— Start —

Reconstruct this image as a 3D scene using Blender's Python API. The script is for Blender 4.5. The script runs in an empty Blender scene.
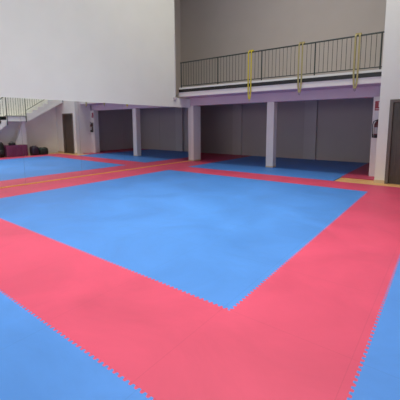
import bpy, bmesh, math, random
from mathutils import Vector, Matrix
from mathutils.geometry import tessellate_polygon
random.seed(4)
S = 1.53                       # metres per camera height: coordinates below are in camera heights
sc = bpy.context.scene
C = sc.collection

# ------------------------------------------------------------------ materials
def mat(name, col, rough=.5, metal=0, spec=.5, noise=0, nscale=8, bump=0, bscale=200):
    m = bpy.data.materials.new(name); m.use_nodes = True
    nt = m.node_tree; b = nt.nodes['Principled BSDF']
    b.inputs['Base Color'].default_value = (*col, 1)
    b.inputs['Roughness'].default_value = rough
    b.inputs['Metallic'].default_value = metal
    b.inputs['Specular IOR Level'].default_value = spec
    tc = nt.nodes.new('ShaderNodeTexCoord')
    if noise:
        n = nt.nodes.new('ShaderNodeTexNoise'); n.inputs['Scale'].default_value = nscale; n.inputs['Detail'].default_value = 4
        r = nt.nodes.new('ShaderNodeMapRange'); r.inputs['To Min'].default_value = 1 - noise; r.inputs['To Max'].default_value = 1 + noise
        x = nt.nodes.new('ShaderNodeMix'); x.data_type = 'RGBA'; x.blend_type = 'MULTIPLY'; x.inputs['Factor'].default_value = 1
        x.inputs[6].default_value = (*col, 1)
        nt.links.new(tc.outputs['Object'], n.inputs['Vector']); nt.links.new(n.outputs['Fac'], r.inputs['Value'])
        nt.links.new(r.outputs['Result'], x.inputs[7]); nt.links.new(x.outputs[2], b.inputs['Base Color'])
    if bump:
        n2 = nt.nodes.new('ShaderNodeTexNoise'); n2.inputs['Scale'].default_value = bscale
        bp = nt.nodes.new('ShaderNodeBump'); bp.inputs['Strength'].default_value = bump; bp.inputs['Distance'].default_value = .002
        nt.links.new(tc.outputs['Object'], n2.inputs['Vector']); nt.links.new(n2.outputs['Fac'], bp.inputs['Height'])
        nt.links.new(bp.outputs['Normal'], b.inputs['Normal'])
    return m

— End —

# Exercise brief
Repeat all the data as it stands, dropping any images it holds.

# Answer to this task
Reconstruct this image as a 3D scene using Blender's Python API. The script is for Blender 4.5. The script runs in an empty Blender scene.
import bpy, bmesh, math, random
from mathutils import Vector, Matrix
from mathutils.geometry import tessellate_polygon
random.seed(4)
S = 1.53                       # metres per camera height: coordinates below are in camera heights
sc = bpy.context.scene
C = sc.collection

# ------------------------------------------------------------------ materials
def mat(name, col, rough=.5, metal=0, spec=.5, noise=0, nscale=8, bump=0, bscale=200):
    m = bpy.data.materials.new(name); m.use_nodes = True
    nt = m.node_tree; b = nt.nodes['Principled BSDF']
    b.inputs['Base Color'].default_value = (*col, 1)
    b.inputs['Roughness'].default_value = rough
    b.inputs['Metallic'].default_value = metal
    b.inputs['Specular IOR Level'].default_value = spec
    tc = nt.nodes.new('ShaderNodeTexCoord')
    if noise:
        n = nt.nodes.new('ShaderNodeTexNoise'); n.inputs['Scale'].default_value = nscale; n.inputs['Detail'].default_value = 4
        r = nt.nodes.new('ShaderNodeMapRange'); r.inputs['To Min'].default_value = 1 - noise; r.inputs['To Max'].default_value = 1 + noise
        x = nt.nodes.new('ShaderNodeMix'); x.data_type = 'RGBA'; x.blend_type = 'MULTIPLY'; x.inputs['Factor'].default_value = 1
        x.inputs[6].default_value = (*col, 1)
        nt.links.new(tc.outputs['Object'], n.inputs['Vector']); nt.links.new(n.outputs['Fac'], r.inputs['Value'])
        nt.links.new(r.outputs['Result'], x.inputs[7]); nt.links.new(x.outputs[2], b.inputs['Base Color'])
    if bump:
        n2 = nt.nodes.new('ShaderNodeTexNoise'); n2.inputs['Scale'].default_value = bscale
        bp = nt.nodes.new('ShaderNodeBump'); bp.inputs['Strength'].default_value = bump; bp.inputs['Distance'].default_value = .002
        nt.links.new(tc.outputs['Object'], n2.inputs['Vector']); nt.links.new(n2.outputs['Fac'], bp.inputs['Height'])
        nt.links.new(bp.outputs['Normal'], b.inputs['Normal'])
    return m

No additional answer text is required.